St. Peter states for all to hear. “You did not see Him, yet you love Him; and still without seeing Him, you are already filled with a joy so glorious that it cannot be described, because you believe; and you are sure of the end to which your faith looks forward, that is, the salvation of your souls,” (I Peter 1:8).

Yes, the scriptures are filled with the promise of salvation. But lest anyone should boast, our Divine Liturgy urges us to call out, “Save us, O Son of God, Who art risen from the Dead, who sing to Thee, alleluia”. And then, to reassure ourselves that our salvation is ready for us, we close the Liturgy, after having consecrated and received the precious and life-giving Body and Blood of our Lord, by singing, “We have seen the true light. We have received the Heavenly Spirit, we have found the true faith, worshipping the Undivided Trinity, for He hath saved us.”

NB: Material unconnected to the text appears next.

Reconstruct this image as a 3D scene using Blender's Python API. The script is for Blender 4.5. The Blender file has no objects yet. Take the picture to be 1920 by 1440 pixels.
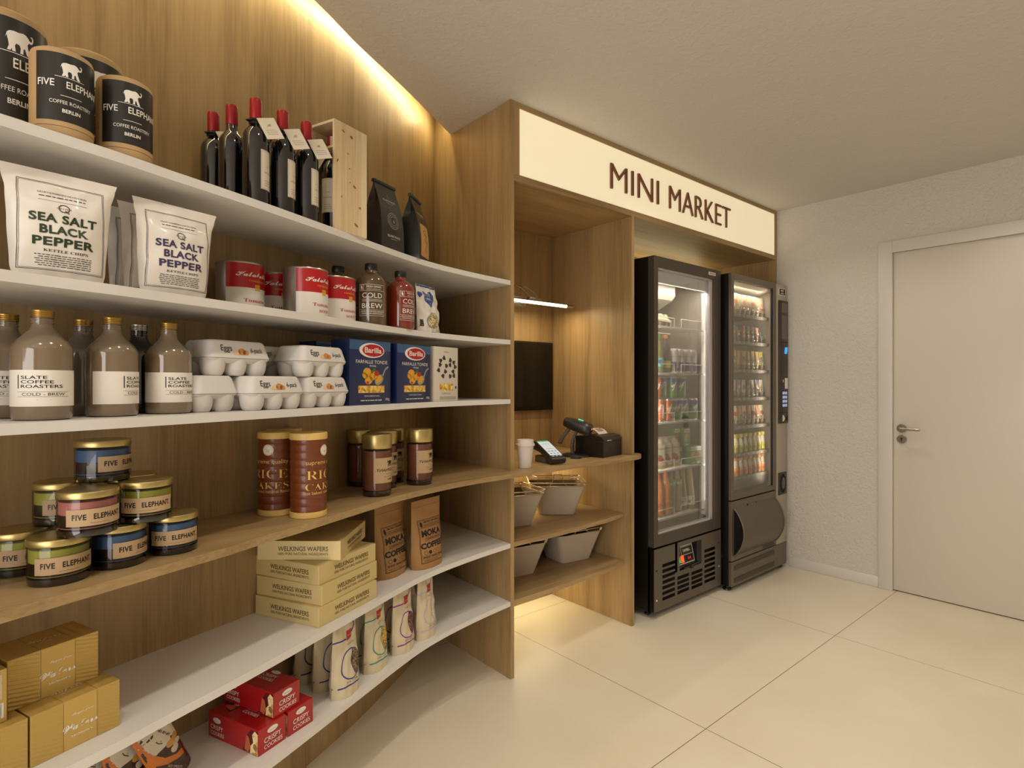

My beloved, “We can be sure that we know God only by keeping His commandments,” says St. John the beloved. “Anyone who says ‘I know Him’ and does not keep His commandments, is a liar, refusing to admit to the truth. But when anyone does obey (His Commandments), God’s love comes to perfection in Him, (I John, 2:5).

“Eye hath not seen, ear hath not heard, neither hath entered into the heart of man, the things which God hath prepared for them that love Him,” (I Cor. 2:9).